Derzeit hat Schlecker noch rund 28.000 Mitarbeiter/innen. Die überwiegende Zahl der Betroffenen sind Frauen. Noch bis März wird ihr Gehalt aus dem Insolvenzgeld von der Agentur für Arbeit gezahlt. Bei Filialschließungen sind auch die Betriebsrät/innen von betriebsbedingten Kündigungen bedroht.

Schwer getroffen sind die Kolleg/innen aus den betriebsratslosen Bezirken. Sie werden gebeten, sich mit dem GBR-Büro in Verbindung zu setzen, wo die aktuellen Informationen aus den Betriebsratsbezirken und den Regionalversammlungen zusammenlaufen.
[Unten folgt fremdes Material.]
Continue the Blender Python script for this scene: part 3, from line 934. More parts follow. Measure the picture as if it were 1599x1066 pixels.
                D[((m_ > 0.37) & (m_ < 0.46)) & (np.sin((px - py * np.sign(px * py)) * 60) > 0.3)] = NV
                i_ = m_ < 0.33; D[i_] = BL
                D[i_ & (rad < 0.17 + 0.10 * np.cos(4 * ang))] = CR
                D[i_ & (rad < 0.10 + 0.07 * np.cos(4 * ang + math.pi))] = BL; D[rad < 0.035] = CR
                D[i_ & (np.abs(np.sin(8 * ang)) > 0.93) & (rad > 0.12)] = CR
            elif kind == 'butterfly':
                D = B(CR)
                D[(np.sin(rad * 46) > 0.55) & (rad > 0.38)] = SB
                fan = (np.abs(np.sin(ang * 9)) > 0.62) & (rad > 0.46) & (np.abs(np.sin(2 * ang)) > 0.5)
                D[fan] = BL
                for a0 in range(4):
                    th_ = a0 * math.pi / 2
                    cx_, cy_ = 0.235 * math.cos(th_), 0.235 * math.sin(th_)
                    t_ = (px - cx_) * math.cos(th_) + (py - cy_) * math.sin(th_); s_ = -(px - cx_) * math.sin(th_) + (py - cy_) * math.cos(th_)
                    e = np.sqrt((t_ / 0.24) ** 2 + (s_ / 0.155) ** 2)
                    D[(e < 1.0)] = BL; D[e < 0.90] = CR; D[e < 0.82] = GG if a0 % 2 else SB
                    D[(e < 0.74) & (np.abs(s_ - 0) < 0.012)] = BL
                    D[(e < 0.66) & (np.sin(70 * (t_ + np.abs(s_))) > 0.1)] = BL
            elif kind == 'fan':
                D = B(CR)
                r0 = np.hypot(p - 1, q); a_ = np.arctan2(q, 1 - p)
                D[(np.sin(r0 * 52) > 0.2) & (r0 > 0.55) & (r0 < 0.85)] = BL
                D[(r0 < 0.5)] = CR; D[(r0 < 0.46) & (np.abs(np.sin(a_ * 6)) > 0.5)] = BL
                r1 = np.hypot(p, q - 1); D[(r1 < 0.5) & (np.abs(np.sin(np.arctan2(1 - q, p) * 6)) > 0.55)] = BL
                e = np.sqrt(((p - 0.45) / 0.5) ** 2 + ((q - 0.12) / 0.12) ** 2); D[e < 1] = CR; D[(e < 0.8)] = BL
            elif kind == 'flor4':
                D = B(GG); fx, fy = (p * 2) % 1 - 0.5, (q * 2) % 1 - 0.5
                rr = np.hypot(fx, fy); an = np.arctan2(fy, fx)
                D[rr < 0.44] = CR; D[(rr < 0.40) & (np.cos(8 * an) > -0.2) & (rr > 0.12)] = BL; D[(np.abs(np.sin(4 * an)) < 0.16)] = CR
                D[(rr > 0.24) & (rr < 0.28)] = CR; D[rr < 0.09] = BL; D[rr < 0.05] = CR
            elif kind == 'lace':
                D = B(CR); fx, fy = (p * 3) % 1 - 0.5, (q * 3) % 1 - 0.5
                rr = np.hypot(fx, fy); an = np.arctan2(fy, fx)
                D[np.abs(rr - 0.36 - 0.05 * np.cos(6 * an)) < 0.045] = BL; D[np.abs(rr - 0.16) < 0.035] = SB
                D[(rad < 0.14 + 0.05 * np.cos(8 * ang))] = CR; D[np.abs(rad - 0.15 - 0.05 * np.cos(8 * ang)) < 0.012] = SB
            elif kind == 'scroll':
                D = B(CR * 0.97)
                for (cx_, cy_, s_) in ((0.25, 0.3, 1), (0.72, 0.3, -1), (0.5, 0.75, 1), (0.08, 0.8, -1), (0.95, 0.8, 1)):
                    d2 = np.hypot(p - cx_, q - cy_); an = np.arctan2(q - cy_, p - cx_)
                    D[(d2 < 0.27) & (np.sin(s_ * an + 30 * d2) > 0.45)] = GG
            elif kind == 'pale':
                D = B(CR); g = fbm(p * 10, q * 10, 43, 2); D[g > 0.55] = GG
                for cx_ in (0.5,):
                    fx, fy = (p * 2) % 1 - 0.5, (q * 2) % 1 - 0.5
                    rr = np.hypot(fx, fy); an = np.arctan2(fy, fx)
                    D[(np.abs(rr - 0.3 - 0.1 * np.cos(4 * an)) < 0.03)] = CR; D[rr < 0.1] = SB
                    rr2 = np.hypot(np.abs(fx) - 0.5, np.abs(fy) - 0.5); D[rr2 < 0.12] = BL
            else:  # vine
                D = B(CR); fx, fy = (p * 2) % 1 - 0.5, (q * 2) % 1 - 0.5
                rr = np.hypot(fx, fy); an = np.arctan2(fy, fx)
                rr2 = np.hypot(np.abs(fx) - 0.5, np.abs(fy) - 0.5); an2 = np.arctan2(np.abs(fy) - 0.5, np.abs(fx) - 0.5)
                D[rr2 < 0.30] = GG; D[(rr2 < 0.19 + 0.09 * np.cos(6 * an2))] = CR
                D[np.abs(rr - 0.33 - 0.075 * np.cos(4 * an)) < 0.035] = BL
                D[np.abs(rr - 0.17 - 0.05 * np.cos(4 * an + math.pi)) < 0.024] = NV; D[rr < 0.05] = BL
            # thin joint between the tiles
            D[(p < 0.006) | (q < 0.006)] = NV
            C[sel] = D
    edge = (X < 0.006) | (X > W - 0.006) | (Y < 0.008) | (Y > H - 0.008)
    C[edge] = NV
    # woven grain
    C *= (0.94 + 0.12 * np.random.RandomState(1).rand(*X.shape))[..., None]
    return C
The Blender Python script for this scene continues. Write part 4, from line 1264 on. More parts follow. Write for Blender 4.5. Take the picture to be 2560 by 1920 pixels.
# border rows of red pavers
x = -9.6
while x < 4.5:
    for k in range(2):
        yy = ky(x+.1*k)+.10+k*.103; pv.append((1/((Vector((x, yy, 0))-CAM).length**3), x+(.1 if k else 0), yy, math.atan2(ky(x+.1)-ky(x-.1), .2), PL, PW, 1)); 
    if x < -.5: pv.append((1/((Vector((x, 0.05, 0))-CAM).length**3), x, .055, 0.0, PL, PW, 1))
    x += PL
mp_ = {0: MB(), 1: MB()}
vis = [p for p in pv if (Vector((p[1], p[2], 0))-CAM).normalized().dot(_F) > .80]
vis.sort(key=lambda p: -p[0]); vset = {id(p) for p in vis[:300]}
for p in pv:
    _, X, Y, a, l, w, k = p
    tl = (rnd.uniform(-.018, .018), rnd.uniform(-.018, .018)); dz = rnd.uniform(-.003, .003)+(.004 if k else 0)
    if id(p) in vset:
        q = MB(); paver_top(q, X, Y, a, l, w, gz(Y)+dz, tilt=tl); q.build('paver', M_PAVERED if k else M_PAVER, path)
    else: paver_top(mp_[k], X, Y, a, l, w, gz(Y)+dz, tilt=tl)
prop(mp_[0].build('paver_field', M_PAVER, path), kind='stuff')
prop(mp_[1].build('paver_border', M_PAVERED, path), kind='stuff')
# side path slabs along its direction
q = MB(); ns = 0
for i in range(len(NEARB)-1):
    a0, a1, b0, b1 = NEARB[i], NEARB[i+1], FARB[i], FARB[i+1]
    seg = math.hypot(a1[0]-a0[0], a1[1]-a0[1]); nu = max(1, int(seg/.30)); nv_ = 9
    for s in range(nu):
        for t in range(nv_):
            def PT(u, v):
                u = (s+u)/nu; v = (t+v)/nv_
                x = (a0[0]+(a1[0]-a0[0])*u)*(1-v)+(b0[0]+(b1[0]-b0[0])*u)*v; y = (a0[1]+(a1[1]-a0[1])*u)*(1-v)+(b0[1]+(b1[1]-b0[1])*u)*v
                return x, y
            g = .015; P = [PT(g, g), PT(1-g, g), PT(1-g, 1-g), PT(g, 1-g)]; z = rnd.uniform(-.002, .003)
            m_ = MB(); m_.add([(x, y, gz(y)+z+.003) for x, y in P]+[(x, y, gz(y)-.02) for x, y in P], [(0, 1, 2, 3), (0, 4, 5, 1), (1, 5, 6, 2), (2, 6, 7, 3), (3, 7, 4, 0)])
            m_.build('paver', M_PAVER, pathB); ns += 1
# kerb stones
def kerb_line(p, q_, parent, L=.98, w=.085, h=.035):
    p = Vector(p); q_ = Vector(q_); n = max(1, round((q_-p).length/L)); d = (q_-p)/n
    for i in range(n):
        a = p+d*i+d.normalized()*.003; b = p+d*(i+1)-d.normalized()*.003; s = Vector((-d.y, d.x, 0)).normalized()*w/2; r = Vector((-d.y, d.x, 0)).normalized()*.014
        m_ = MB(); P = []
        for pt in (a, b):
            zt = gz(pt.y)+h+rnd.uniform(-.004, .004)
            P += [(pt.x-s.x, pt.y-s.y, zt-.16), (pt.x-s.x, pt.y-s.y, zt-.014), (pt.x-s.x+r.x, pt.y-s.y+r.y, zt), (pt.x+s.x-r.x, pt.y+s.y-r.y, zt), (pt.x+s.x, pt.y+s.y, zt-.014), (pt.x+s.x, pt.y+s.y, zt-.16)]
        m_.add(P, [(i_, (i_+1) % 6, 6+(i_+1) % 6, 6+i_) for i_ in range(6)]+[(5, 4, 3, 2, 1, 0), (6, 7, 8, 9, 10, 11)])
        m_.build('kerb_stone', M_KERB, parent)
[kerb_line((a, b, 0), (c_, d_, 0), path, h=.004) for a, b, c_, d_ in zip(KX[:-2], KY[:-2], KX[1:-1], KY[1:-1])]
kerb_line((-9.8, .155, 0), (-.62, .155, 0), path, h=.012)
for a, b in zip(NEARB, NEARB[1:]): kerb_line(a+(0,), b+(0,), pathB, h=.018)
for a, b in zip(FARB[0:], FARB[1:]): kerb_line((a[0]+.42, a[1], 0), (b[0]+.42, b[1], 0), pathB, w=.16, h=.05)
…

Der Insolvenzverwalter Arndt Geiwitz wird bis spätestens Ende März ein Gutachten für das Insolvenzgericht in Ulm erstellen. Die Schlecker-Betriebsrätinnen und ver.di will er eng in das laufende Insolvenzverfahren einbeziehen. Außerdem wird ein Fortführungsplan erarbeitet, aus dem hervorgeht, wie Schlecker weiter bestehen kann. Dass das Unternehmen fortgeführt werden kann, ist für Geiwitz sicher, Substanz sei genug da. Auch bei diesem Prozess dringen die Betriebsrätinnen auf Mitbestimmung.